▶ _Data segment_
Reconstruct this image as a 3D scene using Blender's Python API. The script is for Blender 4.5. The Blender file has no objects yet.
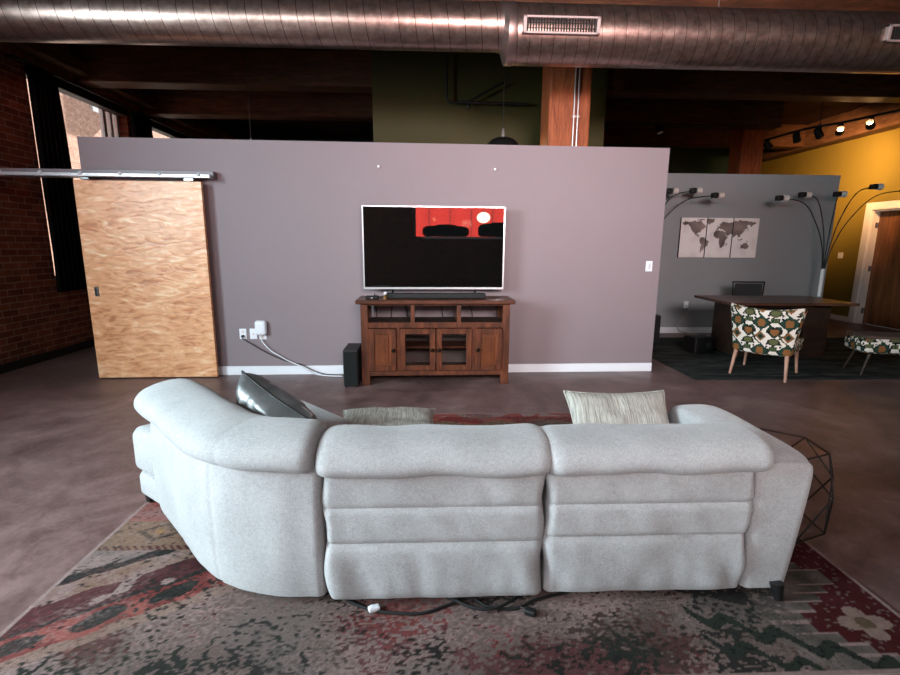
import bpy, bmesh, math, random
from mathutils import Vector, Matrix, noise as mnoise
random.seed(7)
PI = math.pi
R = math.radians
SC = bpy.context.scene
COL = SC.collection

# ------------------------------------------------------------------ camera
FPX = 482.1
cam_d = bpy.data.cameras.new('camera')
cam_d.sensor_fit = 'HORIZONTAL'; cam_d.sensor_width = 36.0
cam_d.lens = FPX / 900.0 * 36.0
cam_d.clip_start = 0.02
cam = bpy.data.objects.new('camera', cam_d); COL.objects.link(cam)
pt, yw, rl = 0.18778, 0.03921, 0.006786
fw = Vector((math.sin(yw) * math.cos(pt), math.cos(yw) * math.cos(pt), -math.sin(pt)))
rt = fw.cross(Vector((0, 0, 1))).normalized(); up = rt.cross(fw)
r2 = rt * math.cos(rl) + up * math.sin(rl); u2 = up * math.cos(rl) - rt * math.sin(rl)
cam.matrix_world = Matrix(((r2.x, u2.x, -fw.x, 0), (r2.y, u2.y, -fw.y, 0), (r2.z, u2.z, -fw.z, 1.4186), (0, 0, 0, 1)))
SC.camera = cam

# ------------------------------------------------------------------ light and exposure
SC.view_settings.view_transform = 'Standard'
SC.view_settings.look = 'None'
SC.view_settings.gamma = 1.0
SC.view_settings.use_curve_mapping = False
SC.view_settings.exposure = 0.52
wd = bpy.data.worlds.new('sky'); SC.world = wd; wd.use_nodes = True
bg = wd.node_tree.nodes['Background']
bg.inputs['Color'].default_value = (0.86, 0.93, 1.0, 1); bg.inputs['Strength'].default_value = 0.55

def area(name, loc, target, sx, sy, power, col):
    l = bpy.data.lights.new(name, 'AREA'); l.shape = 'RECTANGLE'; l.size = sx; l.size_y = sy
    l.energy = power; l.color = col
    o = bpy.data.objects.new(name, l); COL.objects.link(o); o.location = loc
    d = (Vector(target) - Vector(loc)).normalized()
    o.rotation_euler = d.to_track_quat('-Z', 'Z').to_euler()
    return o
sun_d = bpy.data.lights.new('sun', 'SUN'); sun_d.energy = 42.0; sun_d.angle = R(0.6); sun_d.color = (1.0, 0.93, 0.84)
sun = bpy.data.objects.new('sun', sun_d); COL.objects.link(sun)
sun.rotation_euler = (Vector((-0.055, -0.80, -0.62))).to_track_quat('-Z', 'Y').to_euler()
# daylight at the windows behind the camera and in the left wall
area('daylight_window_rear_left', (-3.1, -2.95, 3.15), (-1.6, 2.2, 0.7), 2.1, 1.2, 140, (0.93, 0.96, 1.0))
rr_light = area('daylight_window_rear_right', (1.5, -2.95, 3.15), (1.6, 7.0, 1.9), 2.6, 1.2, 62, (1.0, 0.88, 0.88))
rr_light.data.spread = R(54)
area('daylight_window_side', (-5.25, 0.3, 2.4), (-1.2, 1.2, 0.4), 2.2, 2.2, 540, (0.71, 0.92, 1.0))

# ------------------------------------------------------------------ helpers
def obj(name, bm, m, parent=None, smooth=False, loc=None, rot=None):
    me = bpy.data.meshes.new(name)
    bmesh.ops.recalc_face_normals(bm, faces=bm.faces)
    bm.to_mesh(me); bm.free()
    for mm in (m if isinstance(m, (list, tuple)) else [m]): me.materials.append(mm)
    if smooth:
        me.polygons.foreach_set('use_smooth', [True] * len(me.polygons))
        if smooth != 'all':
            try: me.set_sharp_from_angle(angle=R(smooth if not isinstance(smooth, bool) else 40))
            except Exception: pass
    o = bpy.data.objects.new(name, me); COL.objects.link(o)
    if parent is not None: o.parent = parent
    if loc is not None: o.location = loc
    if rot is not None: o.rotation_euler = rot
    return o

def tag(o, label=None, cat=None, group=None, kind=None):
    if label: o['label'] = label
    if cat: o['category'] = cat
    if group: o['group'] = group
    if kind: o['kind'] = kind
    return o

def empty(name, loc, rz=0, label=None, cat=None, group=None, kind=None):
    o = bpy.data.objects.new(name, None); COL.objects.link(o)
    o.location = loc; o.rotation_euler = (0, 0, rz); o.empty_display_size = .1
    return tag(o, label, cat, group, kind)

def copy_tree(o, loc=None, rz=None, label=None, parent=None):
    c = o.copy(); COL.objects.link(c)
    if parent is not None: c.parent = parent
    if loc is not None: c.location = loc
    if rz is not None: c.rotation_euler = (0, 0, rz)
    if label: c['label'] = label
    for ch in list(o.children): copy_tree(ch, parent=c)
    return c

def struct(name, bm, m, parent=None, **k):
    o = obj(name, bm, m, parent, **k)
    if parent is None: o['kind'] = 'structure'
    return o

def box(bm, x0, x1, y0, y1, z0, z1, bev=0.0, seg=2, M=None):
    vs = [bm.verts.new((x, y, z)) for x in (x0, x1) for y in (y0, y1) for z in (z0, z1)]
    F = [(0, 1, 3, 2), (4, 6, 7, 5), (0, 4, 5, 1), (2, 3, 7, 6), (0, 2, 6, 4), (1, 5, 7, 3)]
    fs = [bm.faces.new([vs[i] for i in f]) for f in F]
    if M is not None: bmesh.ops.transform(bm, matrix=M, verts=vs)
    if bev > 0:
        es = list({e for f in fs for e in f.edges})
        bmesh.ops.bevel(bm, geom=es, offset=bev, segments=seg, affect='EDGES', profile=.5, clamp_overlap=True)

def frame_at(d):
    d = d.normalized()
    a = Vector((0, 0, 1)) if abs(d.z) < .9 else Vector((1, 0, 0))
    s = d.cross(a).normalized(); return s, s.cross(d).normalized()

def tube(bm, pts, r, seg=8, cap=True):
    pts = [Vector(p) for p in pts]; n = len(pts); rings = []
    s0 = None
    for i, p in enumerate(pts):
        d = (pts[min(i + 1, n - 1)] - pts[max(i - 1, 0)])
        if s0 is None: s, t = frame_at(d)
        else:
            dn = d.normalized(); s = (s0 - dn * s0.dot(dn)).normalized(); t = s.cross(dn).normalized()
        s0 = s
        rr = r[i] if isinstance(r, (list, tuple)) else r
        rings.append([bm.verts.new(p + s * (rr * math.cos(a)) + t * (rr * math.sin(a))) for a in [2 * PI * k / seg for k in range(seg)]])
    for a, b in zip(rings, rings[1:]):
        for k in range(seg): bm.faces.new((a[k], a[(k + 1) % seg], b[(k + 1) % seg], b[k]))
    if cap:
        bm.faces.new(rings[0][::-1]); bm.faces.new(rings[-1])

def lathe(bm, prof, seg=32, M=None, close=True):
    rings = []; allv = []
    for (r, z) in prof:
        ring = [bm.verts.new((r * math.cos(2 * PI * k / seg), r * math.sin(2 * PI * k / seg), z)) for k in range(seg)]
        rings.append(ring); allv += ring
    for a, b in zip(rings, rings[1:]):
        for k in range(seg): bm.faces.new((a[k], a[(k + 1) % seg], b[(k + 1) % seg], b[k]))
    if close:
        bm.faces.new(rings[0][::-1]); bm.faces.new(rings[-1])
    if M is not None: bmesh.ops.transform(bm, matrix=M, verts=allv)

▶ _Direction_
Omit pictures; set down the rest of the material word for word.

▶ _Worked solution_
Reconstruct this image as a 3D scene using Blender's Python API. The script is for Blender 4.5. The Blender file has no objects yet.
import bpy, bmesh, math, random
from mathutils import Vector, Matrix, noise as mnoise
random.seed(7)
PI = math.pi
R = math.radians
SC = bpy.context.scene
COL = SC.collection

# ------------------------------------------------------------------ camera
FPX = 482.1
cam_d = bpy.data.cameras.new('camera')
cam_d.sensor_fit = 'HORIZONTAL'; cam_d.sensor_width = 36.0
cam_d.lens = FPX / 900.0 * 36.0
cam_d.clip_start = 0.02
cam = bpy.data.objects.new('camera', cam_d); COL.objects.link(cam)
pt, yw, rl = 0.18778, 0.03921, 0.006786
fw = Vector((math.sin(yw) * math.cos(pt), math.cos(yw) * math.cos(pt), -math.sin(pt)))
rt = fw.cross(Vector((0, 0, 1))).normalized(); up = rt.cross(fw)
r2 = rt * math.cos(rl) + up * math.sin(rl); u2 = up * math.cos(rl) - rt * math.sin(rl)
cam.matrix_world = Matrix(((r2.x, u2.x, -fw.x, 0), (r2.y, u2.y, -fw.y, 0), (r2.z, u2.z, -fw.z, 1.4186), (0, 0, 0, 1)))
SC.camera = cam

# ------------------------------------------------------------------ light and exposure
SC.view_settings.view_transform = 'Standard'
SC.view_settings.look = 'None'
SC.view_settings.gamma = 1.0
SC.view_settings.use_curve_mapping = False
SC.view_settings.exposure = 0.52
wd = bpy.data.worlds.new('sky'); SC.world = wd; wd.use_nodes = True
bg = wd.node_tree.nodes['Background']
bg.inputs['Color'].default_value = (0.86, 0.93, 1.0, 1); bg.inputs['Strength'].default_value = 0.55

def area(name, loc, target, sx, sy, power, col):
    l = bpy.data.lights.new(name, 'AREA'); l.shape = 'RECTANGLE'; l.size = sx; l.size_y = sy
    l.energy = power; l.color = col
    o = bpy.data.objects.new(name, l); COL.objects.link(o); o.location = loc
    d = (Vector(target) - Vector(loc)).normalized()
    o.rotation_euler = d.to_track_quat('-Z', 'Z').to_euler()
    return o
sun_d = bpy.data.lights.new('sun', 'SUN'); sun_d.energy = 42.0; sun_d.angle = R(0.6); sun_d.color = (1.0, 0.93, 0.84)
sun = bpy.data.objects.new('sun', sun_d); COL.objects.link(sun)
sun.rotation_euler = (Vector((-0.055, -0.80, -0.62))).to_track_quat('-Z', 'Y').to_euler()
# daylight at the windows behind the camera and in the left wall
area('daylight_window_rear_left', (-3.1, -2.95, 3.15), (-1.6, 2.2, 0.7), 2.1, 1.2, 140, (0.93, 0.96, 1.0))
rr_light = area('daylight_window_rear_right', (1.5, -2.95, 3.15), (1.6, 7.0, 1.9), 2.6, 1.2, 62, (1.0, 0.88, 0.88))
rr_light.data.spread = R(54)
area('daylight_window_side', (-5.25, 0.3, 2.4), (-1.2, 1.2, 0.4), 2.2, 2.2, 540, (0.71, 0.92, 1.0))

# ------------------------------------------------------------------ helpers
def obj(name, bm, m, parent=None, smooth=False, loc=None, rot=None):
    me = bpy.data.meshes.new(name)
    bmesh.ops.recalc_face_normals(bm, faces=bm.faces)
    bm.to_mesh(me); bm.free()
    for mm in (m if isinstance(m, (list, tuple)) else [m]): me.materials.append(mm)
    if smooth:
        me.polygons.foreach_set('use_smooth', [True] * len(me.polygons))
        if smooth != 'all':
            try: me.set_sharp_from_angle(angle=R(smooth if not isinstance(smooth, bool) else 40))
            except Exception: pass
    o = bpy.data.objects.new(name, me); COL.objects.link(o)
    if parent is not None: o.parent = parent
    if loc is not None: o.location = loc
    if rot is not None: o.rotation_euler = rot
    return o

def tag(o, label=None, cat=None, group=None, kind=None):
    if label: o['label'] = label
    if cat: o['category'] = cat
    if group: o['group'] = group
    if kind: o['kind'] = kind
    return o

def empty(name, loc, rz=0, label=None, cat=None, group=None, kind=None):
    o = bpy.data.objects.new(name, None); COL.objects.link(o)
    o.location = loc; o.rotation_euler = (0, 0, rz); o.empty_display_size = .1
    return tag(o, label, cat, group, kind)

def copy_tree(o, loc=None, rz=None, label=None, parent=None):
    c = o.copy(); COL.objects.link(c)
    if parent is not None: c.parent = parent
    if loc is not None: c.location = loc
    if rz is not None: c.rotation_euler = (0, 0, rz)
    if label: c['label'] = label
    for ch in list(o.children): copy_tree(ch, parent=c)
    return c

def struct(name, bm, m, parent=None, **k):
    o = obj(name, bm, m, parent, **k)
    if parent is None: o['kind'] = 'structure'
    return o

def box(bm, x0, x1, y0, y1, z0, z1, bev=0.0, seg=2, M=None):
    vs = [bm.verts.new((x, y, z)) for x in (x0, x1) for y in (y0, y1) for z in (z0, z1)]
    F = [(0, 1, 3, 2), (4, 6, 7, 5), (0, 4, 5, 1), (2, 3, 7, 6), (0, 2, 6, 4), (1, 5, 7, 3)]
    fs = [bm.faces.new([vs[i] for i in f]) for f in F]
    if M is not None: bmesh.ops.transform(bm, matrix=M, verts=vs)
    if bev > 0:
        es = list({e for f in fs for e in f.edges})
        bmesh.ops.bevel(bm, geom=es, offset=bev, segments=seg, affect='EDGES', profile=.5, clamp_overlap=True)

def frame_at(d):
    d = d.normalized()
    a = Vector((0, 0, 1)) if abs(d.z) < .9 else Vector((1, 0, 0))
    s = d.cross(a).normalized(); return s, s.cross(d).normalized()

def tube(bm, pts, r, seg=8, cap=True):
    pts = [Vector(p) for p in pts]; n = len(pts); rings = []
    s0 = None
    for i, p in enumerate(pts):
        d = (pts[min(i + 1, n - 1)] - pts[max(i - 1, 0)])
        if s0 is None: s, t = frame_at(d)
        else:
            dn = d.normalized(); s = (s0 - dn * s0.dot(dn)).normalized(); t = s.cross(dn).normalized()
        s0 = s
        rr = r[i] if isinstance(r, (list, tuple)) else r
        rings.append([bm.verts.new(p + s * (rr * math.cos(a)) + t * (rr * math.sin(a))) for a in [2 * PI * k / seg for k in range(seg)]])
    for a, b in zip(rings, rings[1:]):
        for k in range(seg): bm.faces.new((a[k], a[(k + 1) % seg], b[(k + 1) % seg], b[k]))
    if cap:
        bm.faces.new(rings[0][::-1]); bm.faces.new(rings[-1])

def lathe(bm, prof, seg=32, M=None, close=True):
    rings = []; allv = []
    for (r, z) in prof:
        ring = [bm.verts.new((r * math.cos(2 * PI * k / seg), r * math.sin(2 * PI * k / seg), z)) for k in range(seg)]
        rings.append(ring); allv += ring
    for a, b in zip(rings, rings[1:]):
        for k in range(seg): bm.faces.new((a[k], a[(k + 1) % seg], b[(k + 1) % seg], b[k]))
    if close:
        bm.faces.new(rings[0][::-1]); bm.faces.new(rings[-1])
    if M is not None: bmesh.ops.transform(bm, matrix=M, verts=allv)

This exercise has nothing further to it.